Nurturing programs have many more applications than drip marketing campaigns to your house lead list and eNewsletters sent to your customers.
Many of the marketing campaigns you likely execute can be improved with a nurturing mindset. For example, let’s consider a webinar.
A webinar requires a number of steps from pre-promotion to post-event follow-up. But, when’s the last time you actually thought about them as a nurturing program?
Let’s outline the steps:
1. The audience has to be aware you’re having a webinar.
2. They have to decide that it’s worth their time to register to attend.
3. They have to actually be motivated to take the effort to register.
4. Then your attendees need to remember & make an effort to show up.
5. Once there, you want them to stay through the entire event.
6. Then you want to follow-up with them to continue the dialogue.
Each one of these steps has a variety of sub-steps and considerations similar to those you’d go through in constructing a lead nurturing program for a buying process.
Even if the audience is aware of your event, it may take several tries to get them to decide it’s worth their time. You may need to create differently worded invitations and landing pages for the different personalities of your anticipated audience.
Instead of sending the same invitation repeatedly, consider approaching each invitation you send from a different angle. Surely your webinar has more than one set of takeaways. Or perhaps test the wording of the bulleted points in several different versions to see which work best for motivating registrations.
Think of a webinar invitation series as an example of the versatility and depth your expertise will provide during the presentation. Make it worthwhile for them to attend.
Increase curiosity about the subject matter you’ll share. Focus on what’s in it for them. Can you make the event more exclusive? Are you unveiling new research? Showcasing a customer story that speaks directly to their situation?
Once people register, consider ways you can create advanced participation. Can you survey your attendees to find out how you can really add value that is specific to this set of people? Yes, this probably means you need to be versatile in presenting, but if you involve them, think of the rewards…
When people participate in creating the event they’ll attend, they have a stake in the ground to actually show up. Of course you’ll also send reminder emails, and you’ll provide way to add it to their calendar.
Refresh their memory about why they want to attend. Relate the reminder to your invitation, but add something else. Maybe it’s a white paper or eBook download special offer at the end of the event. Think of something that could be viewed as a value add.
Many companies put this on the original invitation. But why not roll out the “goodies” during the nurturing campaign to either drive registration or ensure they remember to attend?
If you think about a webinar as a nurturing program, it changes this need to dump it all in one shot and then just repeat that send over and over and over.
Now the big day arrives and you’re ready to start the webinar.
Start with these 3 things:
1. Make the first slide deliver value for them. This means no company blather up front. You need to create immediate engagement to lock in their commitment to stay.
2. Tell them what they’ll get and why it’s important to them. Use the words your audience would use and frame the ideas from their perspective.
3. Acknowledge the advanced participation and talk about how it’s being used. This creates anticipation on two levels. First from the people who participated. Second for the attendees to learn what their peers think.

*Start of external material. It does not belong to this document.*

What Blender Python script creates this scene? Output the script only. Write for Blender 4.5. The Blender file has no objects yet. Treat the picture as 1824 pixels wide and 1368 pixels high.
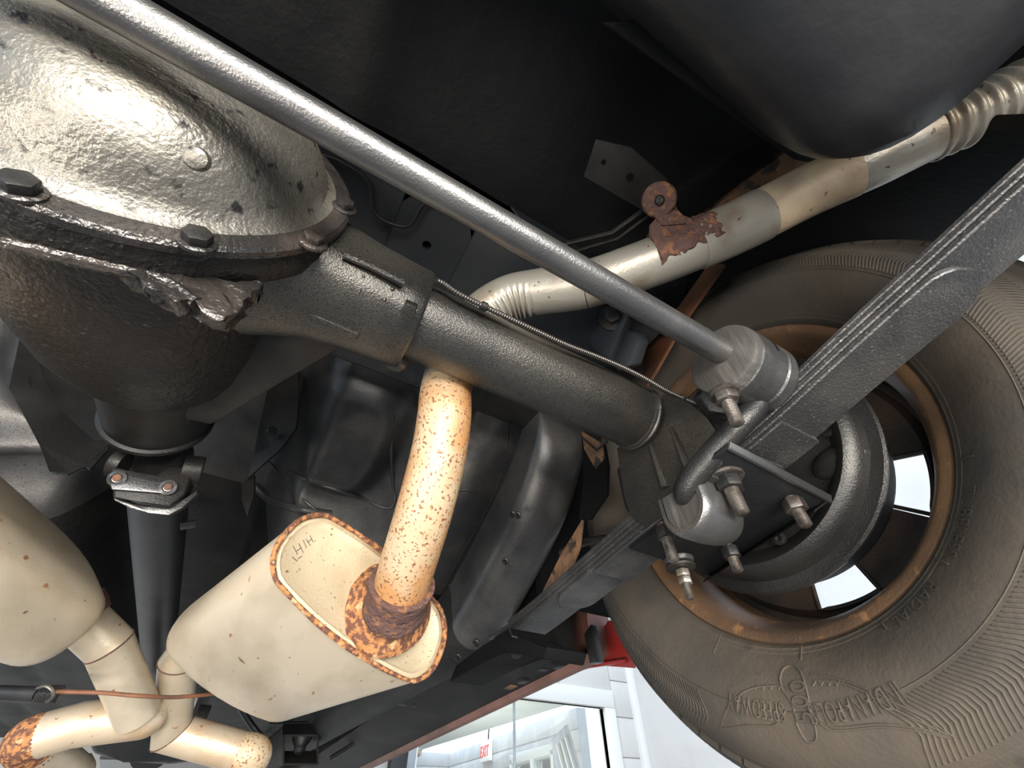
import bpy, bmesh, math, random
from mathutils import Vector, Matrix, noise
random.seed(7)
sc = bpy.context.scene
COL = sc.collection
H = 1.9                                   # height of the axle centre line above the ground (car on a lift)
# ---------------------------------------------------------------- camera
M = Matrix(((0.8641148, 0.3642446, 0.3473203), (-0.5032360, 0.6358472, 0.5851939), (-0.0076890, -0.6804589, 0.7327459)))
CAM = Vector((0.1793, -0.2574, -0.3575))  # relative to the axle centre
FPX = 733.7
cd = bpy.data.cameras.new('camera'); cam = bpy.data.objects.new('camera', cd); COL.objects.link(cam)
cd.sensor_width = 36; cd.sensor_fit = 'HORIZONTAL'; cd.lens = FPX / 1824 * 36; cd.clip_start = 0.01; cd.clip_end = 200
R3 = Matrix((M.col[0], -M.col[1], -M.col[2])).transposed()
cam.matrix_world = Matrix.Translation(CAM + Vector((0, 0, H))) @ R3.to_4x4()
sc.camera = cam
# ---------------------------------------------------------------- light
w = bpy.data.worlds.new('world'); sc.world = w; w.use_nodes = True
nt = w.node_tree; nt.nodes.clear()
wo = nt.nodes.new('ShaderNodeOutputWorld'); bg = nt.nodes.new('ShaderNodeBackground')
tc = nt.nodes.new('ShaderNodeTexCoord'); sp = nt.nodes.new('ShaderNodeSeparateXYZ'); cr = nt.nodes.new('ShaderNodeValToRGB')
nt.links.new(tc.outputs['Generated'], sp.inputs[0]); nt.links.new(sp.outputs['Z'], cr.inputs[0])
nt.links.new(cr.outputs[0], bg.inputs[0]); nt.links.new(bg.outputs[0], wo.inputs[0])
cr.color_ramp.elements[0].color = (0.80, 0.92, 1.0, 1); cr.color_ramp.elements[1].position = 0.6
cr.color_ramp.elements[1].color = (0.62, 0.78, 1.0, 1)
bg.inputs[1].default_value = 1.5
sd = bpy.data.lights.new('sun', 'SUN'); sun = bpy.data.objects.new('sun', sd); COL.objects.link(sun)
sd.energy = 0.6; sd.angle = 0.02; sd.color = (1.0, 0.95, 0.87)
sun.rotation_euler = Vector((0.72, 0.42, -0.62)).to_track_quat('-Z', 'Y').to_euler(); sun.location = (-4, -3, 6)
def area(name, loc, tgt, sx_, sy_, e, col):
    d = bpy.data.lights.new(name, 'AREA'); d.shape = 'RECTANGLE'; d.size = sx_; d.size_y = sy_; d.energy = e; d.color = col
    o = bpy.data.objects.new(name, d); COL.objects.link(o); o.location = Vector(loc) + Vector((0, 0, H))
    o.rotation_euler = (Vector(tgt) - Vector(loc)).to_track_quat('-Z', 'Y').to_euler(); return o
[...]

Afterward, you need to interact with the attendees and attempt extend the dialogue. Do you have a follow-up informational offering that will help them extend the ideas you shared in the webinar? Unless they’ve asked you to, this is not the time to switch to sales mode.
Perhaps you’ve created an content series they can subscribe to, giving you permission to dole out that information in bite-sized chunks that move them into a nurturing program that extends from their current position in the buying process.
Webinars are one of the top 3 informational vehicles specified by B2B buyers as providing high value. If you’re going to go to all the trouble to create them, it stands to reason that you should maximize the return on attention – for them, and for your company.
It’s also worth noting that the better you get at short-term nurturing programs for webinars, the more you’ll learn about your target markets that can be applied to your longer-term nurturing programs with other leads.